La ministre de l’Agriculture estime qu’il n’y a pas d’urgence à recevoir les syndicats agricoles cette semaine, puisque le Premier ministre, François Bayrou, s’est engagé à les rencontrer un à un lundi prochain. Pas de quoi satisfaire Jérôme, qui préférerait voir le gouvernement s’adresser à tous les syndicats en même temps, pour éviter «les connivences» avec certains. La FNSEA, organisation majoritaire, est évidemment ciblée. Les syndicats agricoles sont engagés dans une campagne électorale en vue des élections dans les chambres d’agriculture à la fin du mois. «Mais nous, on se bat pour tous les agriculteurs. Si les premiers gouvernements [ceux de Gabriel Attal et de Michel Barnier, ndlr] avaient pris le sujet à bras-le-corps dès le début des mobilisations, nous ne serions pas là», insiste encore Jérôme. Derrière son tracteur, il tire une caravane, avec du ravitaillement. «Je suis parti pour rester une semaine.» Les agriculteurs de la Coordination rurale veulent installer leur mouvement dans le temps.

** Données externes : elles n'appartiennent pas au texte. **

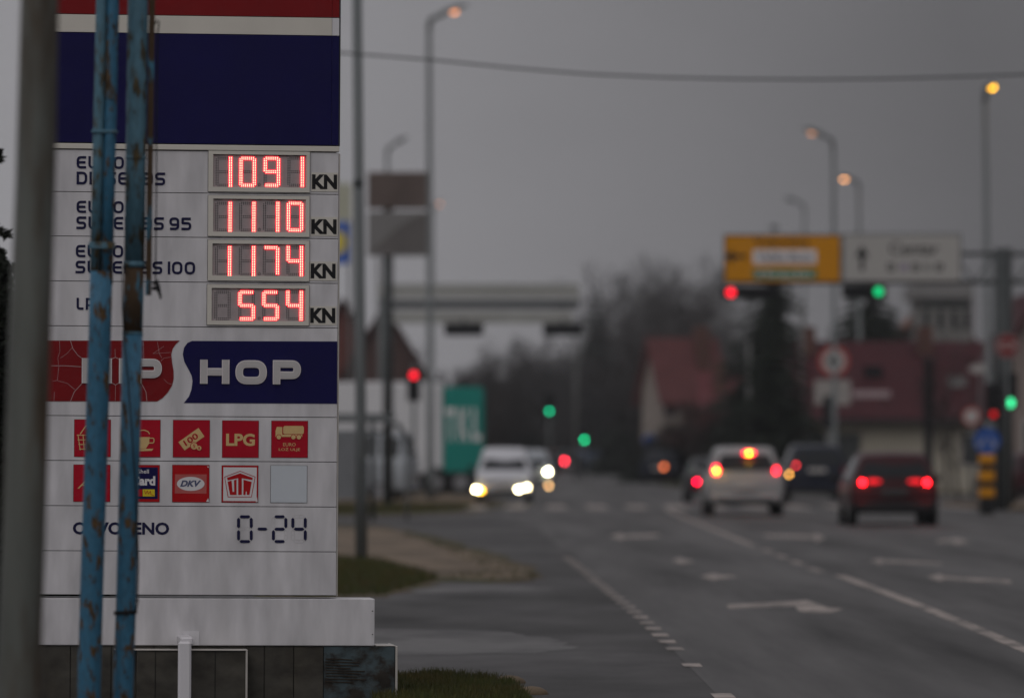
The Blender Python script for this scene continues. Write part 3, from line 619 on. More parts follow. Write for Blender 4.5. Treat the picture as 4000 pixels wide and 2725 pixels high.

Un temps que n’a pas forcément le gouvernement. «Dans un mois, ils ne seront plus là», lance un agriculteur. «Je ne comprends pas qu’ils soient aussi agressifs avec nous, s’étonne Christian Convers. Tout ce qu’on demandait, ce sont les mêmes règles pour tout le monde en Europe et un meilleur contrôle sur les importations. Mais je n’ai pas eu de réponse ni du cabinet de Retailleau ni de Bayrou. A part les gendarmes.»